Activists say the insistence on the unique ID for enrolment is a violation of the Right to Education Act and will lead to the exclusion of migrant children.

On the morning of April 6, Uzma Begum took her nine-year-old daughter Iram to Sarvodaya Kanya Vidyalaya in East Delhi’s New Seemapuri in an attempt to admit her into the government-run school. She had to return home unsuccessful. “Ghar mein bithao [Make your daughter sit at home],” a teacher told Begum.

Iram does not have an Aadhaar number.

This year, the Delhi government made the 12-digit unique identification number one of the four mandatory pieces of information that a child is required to submit for admission into one of its schools. This is the final leg of a two-year-old government campaign in the national capital to push parents to enrol their children with Aadhaar.

The Delhi government justifies its move, saying that Aadhaar enrolment in Delhi is nearly complete and that this is the only viable way to track children through education systems, both public and private. The government argues that the insistence on every child having an Aadhaar number helps prevent duplication in school enrolment – a situation where a child has joined another school without formally withdrawing from the previous one she was attending. This has ostensibly curbed wastage of government funds, even though officials concede they have neither estimates of the extent of duplication eliminated nor of the resultant savings.

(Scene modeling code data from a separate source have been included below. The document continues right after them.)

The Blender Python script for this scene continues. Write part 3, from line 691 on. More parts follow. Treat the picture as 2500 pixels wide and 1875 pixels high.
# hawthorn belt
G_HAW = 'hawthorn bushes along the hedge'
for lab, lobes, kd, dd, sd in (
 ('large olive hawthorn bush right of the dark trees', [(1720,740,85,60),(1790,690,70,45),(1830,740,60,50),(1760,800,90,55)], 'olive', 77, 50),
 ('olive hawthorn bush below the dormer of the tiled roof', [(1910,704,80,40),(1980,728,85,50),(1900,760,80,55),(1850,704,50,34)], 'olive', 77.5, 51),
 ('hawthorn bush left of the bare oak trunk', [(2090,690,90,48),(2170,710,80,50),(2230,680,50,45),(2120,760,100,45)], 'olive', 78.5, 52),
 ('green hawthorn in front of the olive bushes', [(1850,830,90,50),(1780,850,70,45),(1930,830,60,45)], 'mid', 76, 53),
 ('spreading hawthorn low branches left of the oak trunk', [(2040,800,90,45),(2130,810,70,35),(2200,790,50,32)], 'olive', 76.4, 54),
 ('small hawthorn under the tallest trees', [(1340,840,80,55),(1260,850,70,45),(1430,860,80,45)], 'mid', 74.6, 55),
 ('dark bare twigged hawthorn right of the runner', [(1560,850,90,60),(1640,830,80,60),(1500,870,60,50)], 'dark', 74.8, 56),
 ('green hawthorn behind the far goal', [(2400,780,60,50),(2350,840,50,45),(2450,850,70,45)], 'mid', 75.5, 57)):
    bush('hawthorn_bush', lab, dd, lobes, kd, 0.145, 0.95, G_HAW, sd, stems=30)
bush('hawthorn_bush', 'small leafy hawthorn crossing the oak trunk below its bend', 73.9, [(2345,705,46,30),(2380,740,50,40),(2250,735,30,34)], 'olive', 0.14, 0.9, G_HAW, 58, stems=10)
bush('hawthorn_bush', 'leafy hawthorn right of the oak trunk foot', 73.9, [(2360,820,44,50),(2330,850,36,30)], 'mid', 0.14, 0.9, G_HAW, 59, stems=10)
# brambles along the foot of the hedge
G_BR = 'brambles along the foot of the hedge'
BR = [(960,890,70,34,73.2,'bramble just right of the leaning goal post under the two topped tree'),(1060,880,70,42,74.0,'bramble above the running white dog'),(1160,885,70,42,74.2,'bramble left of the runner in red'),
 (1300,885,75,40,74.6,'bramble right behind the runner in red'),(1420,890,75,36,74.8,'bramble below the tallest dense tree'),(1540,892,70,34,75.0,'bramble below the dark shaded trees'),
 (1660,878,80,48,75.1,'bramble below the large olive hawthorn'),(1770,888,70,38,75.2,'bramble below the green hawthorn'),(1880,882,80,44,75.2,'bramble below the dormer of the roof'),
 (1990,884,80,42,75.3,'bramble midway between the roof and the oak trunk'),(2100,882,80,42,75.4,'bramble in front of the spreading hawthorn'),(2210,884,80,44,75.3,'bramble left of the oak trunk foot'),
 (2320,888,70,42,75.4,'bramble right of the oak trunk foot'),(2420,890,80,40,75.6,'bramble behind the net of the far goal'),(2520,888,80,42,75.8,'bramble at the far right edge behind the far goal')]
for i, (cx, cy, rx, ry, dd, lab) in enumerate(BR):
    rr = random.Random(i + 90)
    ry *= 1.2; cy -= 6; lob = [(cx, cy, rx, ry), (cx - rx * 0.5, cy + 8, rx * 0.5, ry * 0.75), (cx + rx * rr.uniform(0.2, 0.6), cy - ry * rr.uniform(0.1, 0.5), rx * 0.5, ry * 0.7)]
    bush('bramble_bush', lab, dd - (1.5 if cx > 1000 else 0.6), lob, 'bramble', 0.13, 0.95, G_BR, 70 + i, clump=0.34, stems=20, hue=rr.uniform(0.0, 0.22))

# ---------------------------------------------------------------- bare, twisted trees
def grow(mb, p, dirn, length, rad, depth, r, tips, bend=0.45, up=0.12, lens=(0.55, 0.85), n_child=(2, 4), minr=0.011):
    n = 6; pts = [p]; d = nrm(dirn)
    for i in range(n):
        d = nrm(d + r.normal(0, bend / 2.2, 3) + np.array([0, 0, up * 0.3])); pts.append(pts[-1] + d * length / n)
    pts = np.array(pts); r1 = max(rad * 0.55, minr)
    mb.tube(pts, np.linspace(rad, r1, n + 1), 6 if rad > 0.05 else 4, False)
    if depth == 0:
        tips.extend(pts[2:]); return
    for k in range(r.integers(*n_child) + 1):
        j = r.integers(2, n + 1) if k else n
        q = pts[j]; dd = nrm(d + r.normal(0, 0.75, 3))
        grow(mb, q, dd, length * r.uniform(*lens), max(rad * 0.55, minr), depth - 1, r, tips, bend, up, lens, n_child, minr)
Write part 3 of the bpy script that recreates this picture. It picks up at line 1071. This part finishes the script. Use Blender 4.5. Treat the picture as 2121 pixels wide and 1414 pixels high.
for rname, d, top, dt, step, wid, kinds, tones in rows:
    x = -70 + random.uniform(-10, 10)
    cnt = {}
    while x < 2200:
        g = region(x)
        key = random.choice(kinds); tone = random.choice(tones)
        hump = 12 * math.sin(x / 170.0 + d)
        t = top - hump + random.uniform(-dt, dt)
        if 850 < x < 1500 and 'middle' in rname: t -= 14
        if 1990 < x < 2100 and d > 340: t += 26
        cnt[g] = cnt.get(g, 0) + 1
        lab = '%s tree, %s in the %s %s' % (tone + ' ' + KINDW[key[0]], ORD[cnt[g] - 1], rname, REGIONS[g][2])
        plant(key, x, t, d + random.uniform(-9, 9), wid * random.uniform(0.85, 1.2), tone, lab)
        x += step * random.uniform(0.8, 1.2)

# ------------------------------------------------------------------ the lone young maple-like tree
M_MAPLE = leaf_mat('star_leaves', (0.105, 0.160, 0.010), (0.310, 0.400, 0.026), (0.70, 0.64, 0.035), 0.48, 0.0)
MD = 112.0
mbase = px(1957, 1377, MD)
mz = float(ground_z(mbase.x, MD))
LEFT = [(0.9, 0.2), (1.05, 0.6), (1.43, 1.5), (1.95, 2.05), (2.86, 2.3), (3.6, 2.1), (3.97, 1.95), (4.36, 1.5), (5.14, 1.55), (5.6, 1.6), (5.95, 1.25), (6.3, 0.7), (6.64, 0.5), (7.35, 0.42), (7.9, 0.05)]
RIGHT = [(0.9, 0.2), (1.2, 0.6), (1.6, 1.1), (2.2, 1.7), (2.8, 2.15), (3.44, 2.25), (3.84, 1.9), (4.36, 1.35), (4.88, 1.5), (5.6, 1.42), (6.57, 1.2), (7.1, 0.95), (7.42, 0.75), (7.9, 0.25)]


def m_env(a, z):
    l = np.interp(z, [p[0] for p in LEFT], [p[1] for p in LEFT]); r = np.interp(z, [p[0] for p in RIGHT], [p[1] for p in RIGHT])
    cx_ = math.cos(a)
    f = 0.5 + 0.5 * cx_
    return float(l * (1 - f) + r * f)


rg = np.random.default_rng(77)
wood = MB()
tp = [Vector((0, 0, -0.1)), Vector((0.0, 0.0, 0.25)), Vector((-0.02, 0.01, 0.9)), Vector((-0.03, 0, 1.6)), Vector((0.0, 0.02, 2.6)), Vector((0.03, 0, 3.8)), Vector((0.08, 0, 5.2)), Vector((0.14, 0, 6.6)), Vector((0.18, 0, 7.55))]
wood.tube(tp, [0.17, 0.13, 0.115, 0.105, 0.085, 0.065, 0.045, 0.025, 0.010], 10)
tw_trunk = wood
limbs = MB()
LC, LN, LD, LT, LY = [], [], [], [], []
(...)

Activists counter the assumption that all children are already enrolled in schools. They say that the demand for Aadhaar is a violation of the Right to Education Act. “The Right to Education Act 2009 requires no documents – not even proof of age – for admission,” said lawyer and activist Khagesh Jha. “It exists to remove such barriers.”

Rajiv Kumar of the education non-profit, Pardarshita, added that several children were finding it difficult to enrol for Aadhaar because local enrolment centres “insisted on birth certificates and address proof which many children did not have”.